How to partition 8 measures; and Goldbach

Perhaps due to the geometric progression 2; 4; 8; 16; that we know so well, musicans and perhaps others tend to assume that the number 8 is most often (“best”???) partitioned 2 + 2 + 2 + 2; or perhaps 4 + 4; but there are many other partitions of 8; starting from 1 + 1 + 1 + 1 + 1 + 1 + 1 + 1; and including 2 + 3 + 3 and their permutations  (3 + 2 + 3; &  3 + 3 + 2); as well as 5 + 3 ( and the reverse), and 7 + 1 ( also reversible). Essentially, we are in the world of the (as of this writing) still unproven 1742 Goldbach conjecture, which states that every integer greater than two can be expressed as the sum of two primes. The conjecture comes in two flavors, a strong, and weak one. Those details are not relevant here. What Goldbach does do is help get us out of our tendency to think that eight measures must equal 2 + 2 + 2 + 2, and this is a most important part of our game.

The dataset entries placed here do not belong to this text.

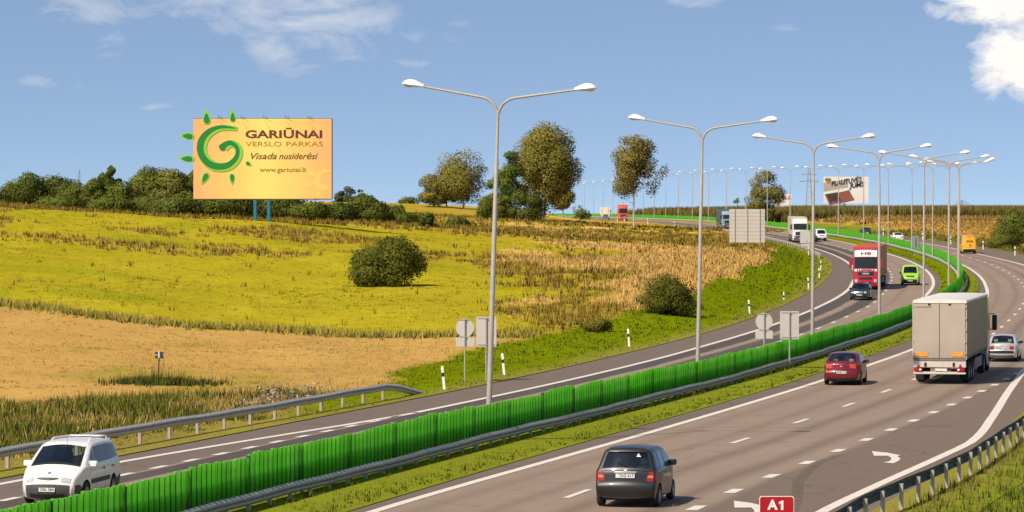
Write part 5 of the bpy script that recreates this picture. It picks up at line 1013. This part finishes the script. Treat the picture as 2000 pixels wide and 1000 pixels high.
# --- dark hatchback driving away in the foreground
def hatchback():
    r=veh('hatchback','dark grey compact hatchback driving away in the foreground','car',3.06,91.2,D(11.6),False,1.79); P=simple('paint_charcoal',(.009,.009,.008),.4,.0,.05,3.,coat=.4,dirt=.4)
    B=Body([(-1.74,.28),(-1.80,.42),(-1.80,.60),(-1.74,.665),(-1.715,.80),(-1.67,.98),(-1.42,1.45),(-1.36,1.53),(-.6,1.575),(.2,1.55),(.55,1.47),(1.2,1.03),(1.3,.99),(1.64,.8),(1.76,.6),(1.77,.42),(1.72,.25)],.86,.98,.35,.24,[(-1.2,.29,.35),(1.22,.29,.35)],plan=(.05,.14),bulge=(.08,.03),rnd=.065); B.holes=[(5.1,6.05,.92),(10.1,10.95,.9)]; B.build('body',P,r); under(B,r)
    B.skin_patch(5.1,6.05,-.92,.92,'rear_window',M_GLASS,r,-.004); B.skin_patch(10.1,10.95,-.9,.9,'windscreen',M_GLASS,r,-.004); B.skin_patch(6.07,7.3,-.9,.9,'roof_spoiler',P,r,.03,4); B.skin_patch(4.98,5.12,-.9,.9,'tailgate_ledge',P,r,.02,2)
    B.end_patch(.34,.655,-.82,.82,'bumper',P,r,.03,False,6,12); B.end_patch(.655,.675,-.8,.8,'tailgate_gap',M_BLK,r,.012,False,1,10); B.end_patch(.29,.36,-.62,.62,'lower_bumper',M_PLAST,r,.02,False,2,8)
    for sd in (-1,1):
        B.end_patch(.71,.80,sd*.58,sd*.84,'tail_light',M_RED,r,.012,False,3,3); B.end_patch(.80,.87,sd*.60,sd*.84,'indicator',M_AMB,r,.013,False,2,3); B.end_patch(.87,.96,sd*.64,sd*.84,'tail_light',M_RED,r,.012,False,3,3)
        B.side_patch([(-1.715,.70),(-1.44,.70),(-1.50,.85),(-1.58,.99),(-1.66,.99),(-1.70,.85)],'tail_light',M_RED,r,sd,.008)
        B.side_patch([(-.02,1.04),(-.02,1.47),(.5,1.42),(.98,1.10),(.98,1.04)],'side_window',M_DGLASS,r,sd); B.side_patch([(-.1,1.04),(-.1,1.47),(-.82,1.46),(-.9,1.05)],'side_window',M_DGLASS,r,sd); B.side_patch([(-.98,1.07),(-.9,1.46),(-1.28,1.43),(-1.42,1.1)],'side_window',M_DGLASS,r,sd)
        B.side_patch([(-.055,.32),(-.055,1.02),(-.065,1.02),(-.065,.32)],'door_gap',M_BLK,r,sd,.006); B.side_patch([(-.25,.86),(-.1,.86),(-.1,.90),(-.25,.90)],'door_handle',P,r,sd,.025)
        mirror(r,B,.78,1.0,sd,P,.2,.15)
        for x in (-1.2,1.22): wheel(r,x,sd*.755,.29,.19)
    B.end_patch(.915,.945,-.30,.30,'handle_strip',M_CHR,r,.03,False,1,6); plate_no(r,onb(B,.845,False,.035),(0,0,-math.pi/2),'TAZ 617',False)
    mb=MB(); p=B.skin(5.2,-.05,.02); q=B.skin(5.42,.35,.02); mb.tube([p,q],.012,5); mb.build('wiper',M_BLK,r); seats(r,(.05,-.85),.45,1.2)
    mb=MB(); a=[B.skin(5.72,-.62,.004),B.skin(5.72,-.42,.004),B.skin(5.93,-.52,.004)]; mb.add(a,[(0,1,2)]); mb.build('window_sticker',M_WHITE,r)
    B.end_patch(.96,1.0,-.04,.04,'badge',M_CHR,r,.02,False,1,2)
hatchback()
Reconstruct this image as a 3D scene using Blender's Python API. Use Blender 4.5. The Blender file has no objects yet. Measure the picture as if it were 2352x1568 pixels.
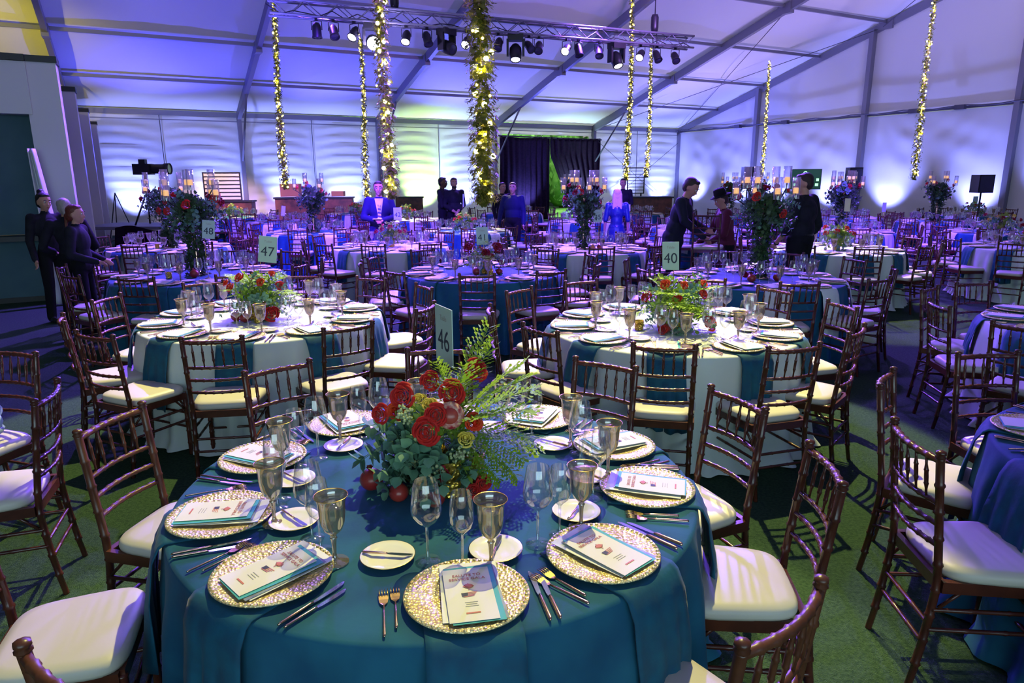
import bpy, math, random
import numpy as np
from mathutils import Vector, Matrix, Euler
sc = bpy.context.scene
COL = sc.collection
R = math.radians
PI = math.pi
# ---------------------------------------------------------------- camera
cam = bpy.data.cameras.new('camera'); co = bpy.data.objects.new('camera', cam); COL.objects.link(co)
cam.sensor_width = 36; cam.lens = 24.19; cam.clip_end = 300; cam.clip_start = .05
co.matrix_world = Matrix.Translation((0, 0, 1.84)) @ Matrix.Rotation(R(90-13.42), 4, 'X') @ Matrix.Rotation(-.0044, 4, 'Z')
sc.camera = co
sc.view_settings.view_transform = 'Standard'; sc.view_settings.look = 'None'
sc.view_settings.gamma = 1; sc.view_settings.use_curve_mapping = False
sc.view_settings.exposure = 0.35
sc.cycles.max_bounces = 7; sc.cycles.diffuse_bounces = 2; sc.cycles.glossy_bounces = 3
sc.cycles.transmission_bounces = 4; sc.cycles.transparent_max_bounces = 18
sc.cycles.caustics_reflective = False; sc.cycles.caustics_refractive = False
sc.cycles.sample_clamp_indirect = 3.0; sc.cycles.use_denoising = True
sc.cycles.use_adaptive_sampling = True; sc.cycles.adaptive_threshold = 0.04
# ---------------------------------------------------------------- plan of the tent (metres, z up, camera over the origin)
CX, CY = 8.07, 34.74
U = (.8817, .4718); V = (.4718, -.8817)
EAVE = 3.93; SL = math.tan(R(16)); RIDGE = 20.0
def tp(a, s, z=0.0):            # a along the far wall (0 at the gable corner, negative away from it), s out from the far wall
    return Vector((CX + a*U[0] + s*V[0], CY + a*U[1] + s*V[1], z))
def roof_z(s):
    return EAVE + (s if s < RIDGE else 2*RIDGE - s)*SL
UA = math.atan2(U[1], U[0])
# ---------------------------------------------------------------- world
w = bpy.data.worlds.new('world'); sc.world = w; w.use_nodes = True
nt = w.node_tree; bg = nt.nodes['Background']
sky = nt.nodes.new('ShaderNodeTexSky'); sky.sky_type = 'NISHITA'; sky.sun_elevation = R(55); sky.sun_disc = False
nt.links.new(sky.outputs[0], bg.inputs[0]); bg.inputs[1].default_value = .03
# ---------------------------------------------------------------- lights
def lamp(kind, name, loc, target, color, energy, size=.1, cone=None, blend=.3, spread=None, sy=None):
    l = bpy.data.lights.new(name, kind); o = bpy.data.objects.new(name, l); COL.objects.link(o)
    o.location = loc; l.color = color; l.energy = energy
    if target is not None:
        d = Vector(target) - Vector(loc); o.rotation_euler = d.to_track_quat('-Z', 'Y').to_euler()
    if kind == 'AREA':
        l.shape = 'RECTANGLE'; l.size = size; l.size_y = sy or size
        if spread: l.spread = spread
    else: l.shadow_soft_size = size
    if kind == 'SPOT': l.spot_size = R(cone); l.spot_blend = blend
    return o
VIO = (.30, .20, 1.0); BLU = (.16, .22, 1.0); LAV = (.62, .55, 1.0); YEL = (1.0, .86, .30); GRN = (.62, 1.0, .30); TEA = (.55, 1.0, .80)
# blue uplights at the foot of the far wall
for i, a in enumerate((-23.6, -21.0, -18.6, -16.5, -13.4, -11.6, -8.8, -6.4, -3.4, -1.2)):
    c = {4: GRN, 7: (.5, .8, 1.0)}.get(i, (.22, .27, 1.0))
    lamp('SPOT', 'wall_uplight', tp(a, .9, .25), tp(a + .2, .05, 1.9), c, 800, .06, 76, .9)
for i, s in enumerate((1.5, 4.2, 6.2, 8.8, 11.2, 14.2, 16.5, 19)):
    lamp('SPOT', 'wall_uplight', tp(-.9, s, .25), tp(-.05, s, 2.0), (.22, .25, 1.0), 700, .06, 76, .9)
# added spots without fixtures that wash the roof cloth from below
for a, cr in ((-22.5, .07), (-17.5, .08), (-12.5, .13), (-7.5, .14), (-2.5, .14)):
    lamp('SPOT', 'roof_fill_spot', tp(a, 1.6, 2.4), tp(a, 6.0, 7.0), (cr, cr, 1.0), 800, .06, 130, .9)
for s in (6, 12, 17):
    lamp('SPOT', 'roof_fill_spot', tp(-3.0, s, 2.2), tp(-4.5, s, 8.0), (.36, .27, .8), 560, .06, 130, .9)
lamp('SPOT', 'roof_fill_spot', tp(-13, 15, 5.3), tp(-12, 9, 9.0), (.46, .22, 1.0), 620, .06, 150, .9)
lamp('SPOT', 'roof_fill_spot', tp(-22, 13, 4.2), tp(-21, 9, 9.0), (.15, .12, 1.0), 460, .06, 150, .9)
lamp('SPOT', 'roof_fill_spot', tp(-6, 17, 4.2), tp(-4, 12, 9.0), (.62, .46, .85), 400, .06, 150, .9)
# wash from the truss over the room and the yellow pin spots on the near tables
lamp('SPOT', 'violet_mover', (-3.0, 14.4, 4.75), (.2, 2.5, .6), (.13, .06, 1.0), 2600, .10, 75, .5)
lamp('SPOT', 'violet_mover', (2.5, 16.4, 4.6), (2.5, 5.0, .6), (.15, .07, 1.0), 2600, .10, 75, .5)
for (src, tgt, e, cone) in (((.8, 5.6, 6.8), (-.2, 2.3, .7), 3000, 30), ((-1.2, 8.4, 7.2), (-1.95, 5.25, .7), 6000, 28), ((2.0, 8.0, 7.2), (1.22, 4.9, .7), 6500, 28),
                          ((5.6, 14.6, 6.0), (4.9, 10.4, .7), 5000, 24), ((-.6, 18.6, 6.0), (-.95, 14.4, .7), 5000, 22), ((-2.4, 20.6, 5.2), (-2.8, 18.4, .7), 5000, 22),
                          ((-7.3, 21.6, 4.6), (-7.9, 19.9, .7), 5000, 22)):
    lamp('SPOT', 'table_pin_spot', src, tgt, (1.0, .89, .28), e*.62, .05, cone, .12)
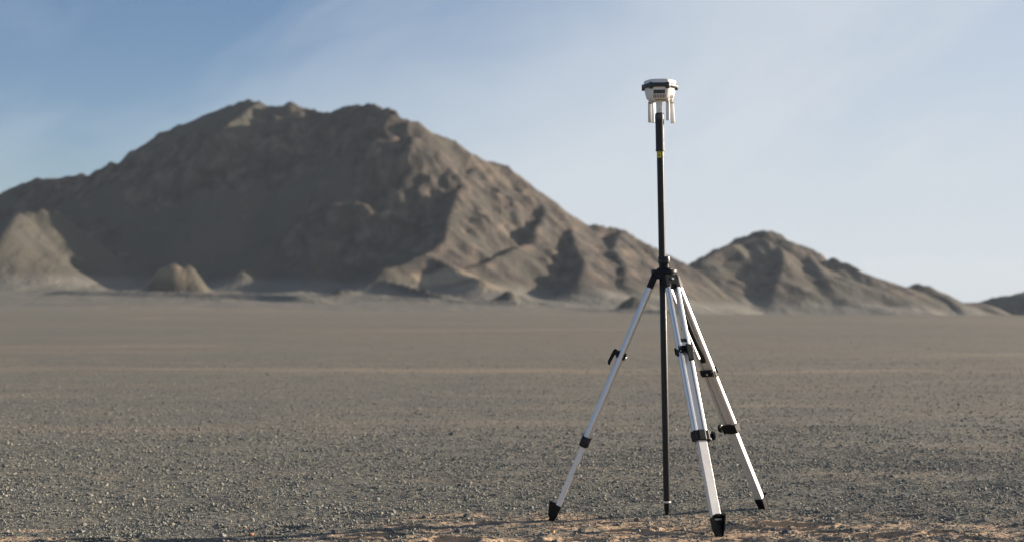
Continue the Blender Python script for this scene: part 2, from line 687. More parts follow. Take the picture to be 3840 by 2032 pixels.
def mountain(name, ridges, box, step, soft, seed, label, fan_h=14.0, fan_w=110.0, rough_amp=1.0, berms=()):
    x0, x1, y0, y1 = box
    X, Y = np.meshgrid(np.arange(x0, x1, step), np.arange(y0, y1, step))
    G = land(X, Y)
    wx = X + 7 * fbm(X / 45, Y / 45, seed + 1, 3)
    wy = Y + 7 * fbm(X / 45 + 7, Y / 45, seed + 2, 3)
    best = np.full(X.shape, -1e9)
    bd = np.zeros(X.shape)
    bc = np.zeros(X.shape)
    base = 0.0
    knoll = np.full(X.shape, -1e9)

    def total(h, fh):
        return np.maximum(h, 0) + soft * np.log1p(np.exp(-np.abs(h) / soft)) + fh * np.exp(np.minimum(h, 0) / fan_w) * (1 - sstep(0, 75, h))
    for ridge in ridges:
        pts, sl = ridge[0], ridge[1]
        small = len(ridge) > 2
        Q = resample(pts, 3.0 if small else 7.0)
        g = land(Q[:, 0], Q[:, 1])
        fq = fan_h * (0.85 + 0.30 * np.tanh((Q[:, 0] + 60) / 160.0) if x0 < -500 else 1.0)
        cum = np.arange(len(Q)) * 7.0
        sv = sl * (1 + 0.20 * fbm(cum / 28, cum * 0 + seed, seed + 5, 3) + 0.12 * vnoise(cum / 9, cum * 0, seed + 6))
        if small:                       # a knoll that stands on the fan
            for q, gg, s_ in zip(Q, g, sv):
                d = np.hypot(X + 2.5 * fbm(X / 7, Y / 7, seed + 3, 2) - q[0], Y - q[1])
                knoll = np.maximum(knoll, q[2] - gg - s_ * d)
            continue
        crest = 2.2 * fbm(cum / 22, cum * 0 + 3.3, seed + 9, 3)
        lo, hi = np.full(len(Q), -200.0), np.full(len(Q), 400.0)
        for _ in range(40):
            mid = 0.5 * (lo + hi)
            up = total(mid, fq) < Q[:, 2] - g
            lo, hi = np.where(up, mid, lo), np.where(up, hi, mid)
        top = lo
        base += 911.0
        for q, tq, s_, cz, cc in zip(Q, top, sv, crest, cum):
            d = np.hypot(wx - q[0], wy - q[1])
            d0 = np.hypot(X - q[0], Y - q[1])
            k = np.clip(d0 / 40, 0, 1)
            dd = d * k + d0 * (1 - k)
            h = tq + cz - s_ * np.maximum(dd - 1.5, 0)
            m = h > best
            best = np.where(m, h, best)
            bd = np.where(m, dd, bd)
            ang = np.arctan2(wy - q[1], wx - q[0])
            bc = np.where(m, base + cc + 14 * ang, bc)
    H = best
    gul = ridged(bc / 17, bd / 90, seed + 60, 3, 0.55)
    H = H + 4.0 * rough_amp * gul * np.clip(bd / 40, 0, 1) * np.clip(H / 45, 0, 1)
    r1 = ridged(X / 38, Y / 38, seed + 20, 5, 0.55)
    r2 = fbm(X / 9, Y / 9, seed + 30, 4, 0.6)
    hn = np.clip(H / 70, 0, 1)
    away = np.clip(bd / 35, 0.15, 1)
    rocky = sstep(-0.05, 0.45, fbm(X / 55, Y / 55, seed + 40, 4) + 0.55 * (hn - 0.45))
    craggy = sstep(-190, -60, X + 0.25 * (1400 - Y)) if x0 < -500 else 0.45
    r0 = ridged((X + 12 * fbm(X / 30, Y / 30, seed + 80, 2)) / 62, Y / 62, seed + 81, 6, 0.58)
    H = H + rough_amp * hn * (2.0 + 6.0 * craggy) * (r0 - 0.15) * np.clip(bd / 45, 0.05, 1)
    rocky = np.clip(rocky + 0.45 * craggy * (hn > 0.2), 0, 1)
    H = H + rough_amp * hn * (4.2 * r1 * away + (0.7 + 4.8 * rocky) * r2 * np.clip(away * 1.6, 0.3, 1))
    H = H + rough_amp * hn * (1.0 + 4.5 * rocky) * fbm(X / 21, Y / 21, seed + 70, 3, 0.5) * np.clip(bd / 20, 0.25, 1)
    # soft foot: scree fans run out into the plain
    core = np.maximum(H, 0) + soft * np.log1p(np.exp(-np.abs(H) / soft))
    fvar = 0.85 + 0.30 * np.tanh((X + 60) / 160.0) if x0 < -500 else 1.0
    fvar = fvar * (1 + 0.35 * fbm(X / 130, Y / 130, seed + 90, 2))
    fan = fvar * fan_h * np.exp(np.minimum(H, 0) / fan_w) * (1 - sstep(0, 75, H))
    H = core + fan * (1 + 0.25 * fbm(X / 70, Y / 70, seed + 50, 3))
    for bx0, by0, bx1, by1, bh, bw in berms:     # low berms added to make dark strips of shade across the fan
        ux, uy = bx1 - bx0, by1 - by0
        t = np.clip(((X - bx0) * ux + (Y - by0) * uy) / (ux * ux + uy * uy), 0, 1)
        dd = np.hypot(X - bx0 - t * ux, Y - by0 - t * uy + 3 * fbm(X / 25, Y / 25, seed + 95, 2))
        H = H + bh * (0.45 + 0.55 * t) * np.clip(1 - dd / bw, 0, 1) * np.clip(8 * (1 - t), 0, 1)
    H = H + 1.2 * np.log1p(np.exp(np.clip((knoll - H) / 1.2, -40, 40))) * (knoll < H + 40)
    H = np.maximum(H, knoll)
    edge = np.minimum(np.minimum(X - x0, x1 - step - X), np.minimum(Y - y0, y1 - step - Y))
    H = H - 0.25 - 4.0 * sstep(90, 0, edge)
    o = np_mesh(name, np.stack([X, Y, G + H], -1).reshape(-1, 3), grid_faces(*X.shape), M_MOUNT, True)
    attr(o, 'sand', far_sand(X, Y))
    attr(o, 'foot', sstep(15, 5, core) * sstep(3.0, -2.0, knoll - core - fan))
    attr(o, 'rock', np.clip(rocky * sstep(4, 25, H), 0, 1))
    tag(o, label, 'mountain', kind='structure')
    return o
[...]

Which measure is really the “first”, or “primary”? The players are left to explore these and other questions.

Paul Zukofsky
Hong Kong
March 10, 2017

Note: Many thanks to Luke Bedford for preparing the musical example files.

In order to “move things along”, we employ a number of abbreviations throughout the text, viz:


H = Haydn
HSQM = Haydn String Quartet Minuets
SYM(s) = Symphony (ies)
SQ(s) = String Quartet(s)

We consider the data from two perspectives: either in terms of the components of the entire movement; or in terms of the juxtaposition, or opposition, of the three classic divisions of the entire movement, i.e. the minuet section, vs. the trio section, vs. the da Capo.

Any discussion of components involves quotation marks.

"A" = the first "section" of the "minuet" portion of the movement (i.e. up to the first repeat sign).

"B" = the second "section" of the "minuet" portion of the movement(i.e. from the first to the second repeat sign).

"C" = the first "section" of the "trio" portion of the movement (i.e. from the last repeat of the minuet to the first repeat sign of the trio).

"D" = the second "section" of the "trio" portion of the movement (i.e. from the first repeat sign of the trio to the last).

"E" & "F" = sections subsequent, and/or additional, to "A", "B", "C", "D".

The following are ways of thinking about the components, and are italicized.

"ML"(s) = Measure Length(s) (used in "A", "B", "C", etc.).

"S"(s) = Section(s); as in the total number of "A"s, "B"s etc. within an entire movement. These are usually "10-S" but there are also "7-S", "9-S", "11-S" and "14-S" .

"DL"(s) = Different Length(s); as in how many different lengths are used across "A", "B", "C", "D".

"W"(s) = Weight(s); a way to think about and to distinguish different arrangements of various "DL"s.


Any discussion of the juxtaposition of the major divisions involves BOLD.

M = the Minuet sections of the entire movement; i.e. normally "A" + "B".

T = the Trio sections of the entire movement; i.e. normally "C" + "D".

dC = the da Capo section.

TML = Total Measure Length (of an M or T).

PT = Partition Types i.e. how the total of an M (or a T) is partitioned.


A note of caution:

When refering to an entire movement, we say minuet movement, or more simply, movement. M ONLY refers to that part of the movement that occurs before the Trio.